14% pay cut since 2009!
Defend education
Defend jobs & pay
Don’t cross the picket line
For united action against austerity
The Socialist Party calls on all workers and students to support the strike action by UCU, Unson and Unite members at universities tomorrow.
The people who work for our universities, from lecturers to library staff, are taking strike action on 31 October. Members of the trade unions UCU, Unison and Unite will all be taking action together. The official reason for the strike is pay. Academic staff have taken a real-terms pay cut of a whopping 13.8% since 2009. But many workers will tell you they’re also taking action because of ever increasing workloads, casualisation, zero-hour contracts and on-going issues of bullying and discrimination. These are all things which affect students. Underpaid, overworked and undervalued staff are never going to be able to give us the best help and support, however dedicated they may be.
We’re paying an enormous thousands of pounds a year to be at university, and yet university managements are reducing the portion of money they spend on the people who make the biggest difference to our experience of studying.
This strike is part of both the fight to defend education and to beat back the brutal austerity policies that are seeing jobs destroyed, living standards decimated and the future for our generation snatched away.

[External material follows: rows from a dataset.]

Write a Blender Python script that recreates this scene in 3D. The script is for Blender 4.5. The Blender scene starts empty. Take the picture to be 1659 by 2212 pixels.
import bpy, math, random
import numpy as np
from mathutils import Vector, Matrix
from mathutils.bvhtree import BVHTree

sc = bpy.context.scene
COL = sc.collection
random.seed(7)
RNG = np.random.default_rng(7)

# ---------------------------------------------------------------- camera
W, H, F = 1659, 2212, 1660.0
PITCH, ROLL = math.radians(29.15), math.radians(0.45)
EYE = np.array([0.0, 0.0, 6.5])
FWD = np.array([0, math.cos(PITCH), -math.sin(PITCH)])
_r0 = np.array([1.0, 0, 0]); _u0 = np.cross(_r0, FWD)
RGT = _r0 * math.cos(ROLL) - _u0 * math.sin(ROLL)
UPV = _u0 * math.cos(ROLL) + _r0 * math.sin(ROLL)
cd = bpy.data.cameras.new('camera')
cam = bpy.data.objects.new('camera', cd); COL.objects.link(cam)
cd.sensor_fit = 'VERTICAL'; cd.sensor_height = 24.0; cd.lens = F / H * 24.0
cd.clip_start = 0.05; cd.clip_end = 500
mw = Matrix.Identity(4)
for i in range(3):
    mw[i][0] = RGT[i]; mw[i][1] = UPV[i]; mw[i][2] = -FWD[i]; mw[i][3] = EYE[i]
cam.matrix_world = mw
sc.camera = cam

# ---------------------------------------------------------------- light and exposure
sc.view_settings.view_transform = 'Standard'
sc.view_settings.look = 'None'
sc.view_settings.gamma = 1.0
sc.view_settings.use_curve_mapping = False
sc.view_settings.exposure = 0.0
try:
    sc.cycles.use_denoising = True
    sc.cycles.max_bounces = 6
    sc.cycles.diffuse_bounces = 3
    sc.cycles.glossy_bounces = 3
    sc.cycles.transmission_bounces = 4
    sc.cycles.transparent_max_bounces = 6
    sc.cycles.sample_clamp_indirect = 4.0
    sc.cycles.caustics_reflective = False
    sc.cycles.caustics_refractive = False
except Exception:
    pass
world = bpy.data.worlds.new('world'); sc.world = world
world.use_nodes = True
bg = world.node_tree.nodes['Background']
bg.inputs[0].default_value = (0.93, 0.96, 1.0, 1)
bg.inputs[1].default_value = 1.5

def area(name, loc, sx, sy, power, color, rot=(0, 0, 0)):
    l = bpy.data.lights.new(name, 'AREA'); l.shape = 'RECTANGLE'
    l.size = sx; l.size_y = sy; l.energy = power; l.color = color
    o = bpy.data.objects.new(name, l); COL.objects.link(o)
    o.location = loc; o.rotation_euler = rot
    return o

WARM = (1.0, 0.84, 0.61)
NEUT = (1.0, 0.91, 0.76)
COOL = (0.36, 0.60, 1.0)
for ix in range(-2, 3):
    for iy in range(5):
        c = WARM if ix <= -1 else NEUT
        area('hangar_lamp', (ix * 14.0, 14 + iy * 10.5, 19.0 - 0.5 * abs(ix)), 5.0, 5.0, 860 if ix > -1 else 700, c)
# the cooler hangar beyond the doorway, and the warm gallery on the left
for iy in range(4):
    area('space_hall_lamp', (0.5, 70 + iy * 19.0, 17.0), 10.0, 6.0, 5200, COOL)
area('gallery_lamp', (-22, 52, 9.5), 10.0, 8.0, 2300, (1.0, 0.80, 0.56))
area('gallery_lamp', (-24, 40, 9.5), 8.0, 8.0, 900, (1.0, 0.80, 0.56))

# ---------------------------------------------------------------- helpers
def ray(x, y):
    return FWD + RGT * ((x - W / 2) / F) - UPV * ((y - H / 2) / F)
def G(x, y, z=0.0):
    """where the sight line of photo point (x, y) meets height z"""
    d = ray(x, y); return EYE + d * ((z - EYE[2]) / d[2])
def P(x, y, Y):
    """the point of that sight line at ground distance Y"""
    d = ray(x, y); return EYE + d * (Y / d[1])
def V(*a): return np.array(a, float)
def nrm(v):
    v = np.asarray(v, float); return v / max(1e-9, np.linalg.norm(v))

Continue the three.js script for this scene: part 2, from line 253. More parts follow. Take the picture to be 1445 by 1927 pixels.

Are strikes the best way to fight?
No worker wants to have to go on strike. They lose their pay and it means those who use their services are unable to access them for its duration. But strikes are the most effective tactic the 99% can use to fight to change things for the better. Protests and demonstrations have their effect, but it’s often only when workers collectively down tools, exerting their economic power, that the bosses are forced into retreat. For students, this one day strike may be a minor inconvenience in the short-term, but the long term damage that’s being done to education will have far more detrimental effects if it goes unchallenged. Students have a duty of support and solidarity with workers fighting to defend education and against austerity and cuts. Students, busy accruing up to £50,000 in student debt, know only too well the viciousness of the Con-Dem government. This strike is part of building a movement against them. We must stand together with those who work in our universities. Their fight is our fight.